Complex software is best developed when it is allowed to grow 
organically - there is a limit to how much top-down design you can 
do, Barlow said.  

He pointed to Apache's solid dominance in the Web server market as 
evidence of the power of the Internet-based open software model. 
Apache, a freely available Web server based on the Linux operating 
system, accounts for over half of all servers on the World Wide Web.  

"I am opposed to Microsoft's way of dominating the industry. But at 
the same time, I think the U.S. lawsuit against Microsoft's anti-
competitive practices is a waste of time," said Barlow.  

The writing is on the wall - Microsoft as a centralised company 
cannot hope to compete with de-centralised and distributed models of 
development like the Open Source movement, he said.  

Comparing the Indian Internet market to others like the U.S., Barlow 
said that countries which did not have deep ties to the industrial 
economy would be more unfettered to harness the Information Age. 
Indians have a particular strength in being able to deal with 
uncertainty, ambiguity and chaos, according to Barlow.  

"Cyberspace will always be undefined," he said.  

However, India needs to improve its bandwidth to the international 
Internet - the current 364 Mbps is "pathetically inadequate" to 
really plug into the global economy. Deregulating international 
connectivity should be the top priority of the country, and not 
passing e-commerce regulation as in the recently passed IT Act 2000, 
according to Barlow.  

Governments in the information age are often not just clueless, but 
dynamically anti-clueful, he said.  

Barlow also cautioned Indians against blindly emulating Silicon 
Valley or U.S. business models. There is a lot of opportunity in 
bringing the Net to the villages in India; there already are 
interesting patterns of access emerging around the community centre 
model, as opposed to the individual dial-up model which dominates the 
U.S. market.  

Along with Esther Dyson, Barlow is co-founder of Bridges.org, a non-
profit organisation geared at stemming the international digital 
divide.  

Freeware and shareware have a key role to play here, he said. People 
can make more money through skills and minds via relationships, 
rather than through bloated prices for intellectual property.  

"In the information age, value is based not on scarcity but on 
familiarity," said Barlow.  

Addressing concerns over the aftermath of the Black Friday tech 
market crash in April and its implications for the Internet economy, 
Barlow said the wildly inflated stock valuations were "silly" and 
that we are now "thankfully back to doing business with hard work and 
a reasonable path to sustainability and profit."  

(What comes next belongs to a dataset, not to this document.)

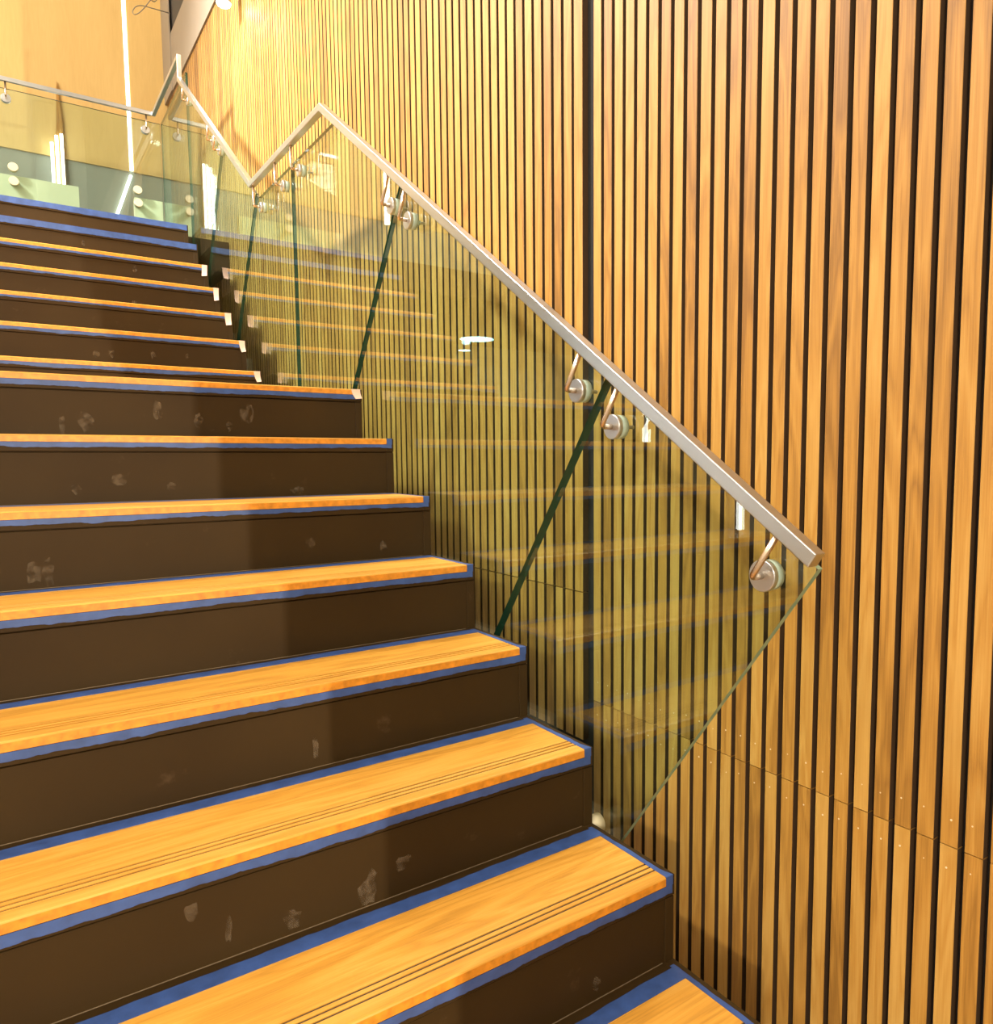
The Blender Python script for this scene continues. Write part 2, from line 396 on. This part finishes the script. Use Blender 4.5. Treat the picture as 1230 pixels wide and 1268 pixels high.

He was particularly critical of the U.S. recording industry in their 
efforts to crack down on sites like MP3.com and Napster.com. Barlow 
drew parallels to the early days of the video cassette industry, 
which the Motion Picture Association of America tried to suppress for 
five years; today 70 per cent of the U.S. movie industry revenues 
comes from video sales and rentals.  

The Grateful Dead, the rock band with whom Barlow was a lyricist for 
some time, pioneered a business model where taping was freely allowed 
in concerts; the band became much more popular for its live concerts 
than for its studio albums.  

Barlow cautioned India against getting stuck in the "IPR trap" that 
the U.S. entertainment industry was heading into. He also urged 
Netizens to actively remove bureaucratic hurdles in the Internet 
economy.  

For instance, it is not possible in India for individuals to register 
".co.in" domain names - only organisations can. "I'm sure this is 
because the registration process here is controlled by a bunch of old 
power hungry academics," Barlow remarked.  

Looking ahead down the road, he said that if there is one word to 
describe India's future in the Internet Age, it is "hope."  

He said the Net must be protected as a medium where nobody can shut 
out anyone else, no matter who they are or what they say. "Don't 
block out hate and porn - educate, understand, and convince people of 
choices and priorities," he urged.  

"You can't own free speech. We may be in one of those moments where 
you can be utopian and still make sense," Barlow concluded.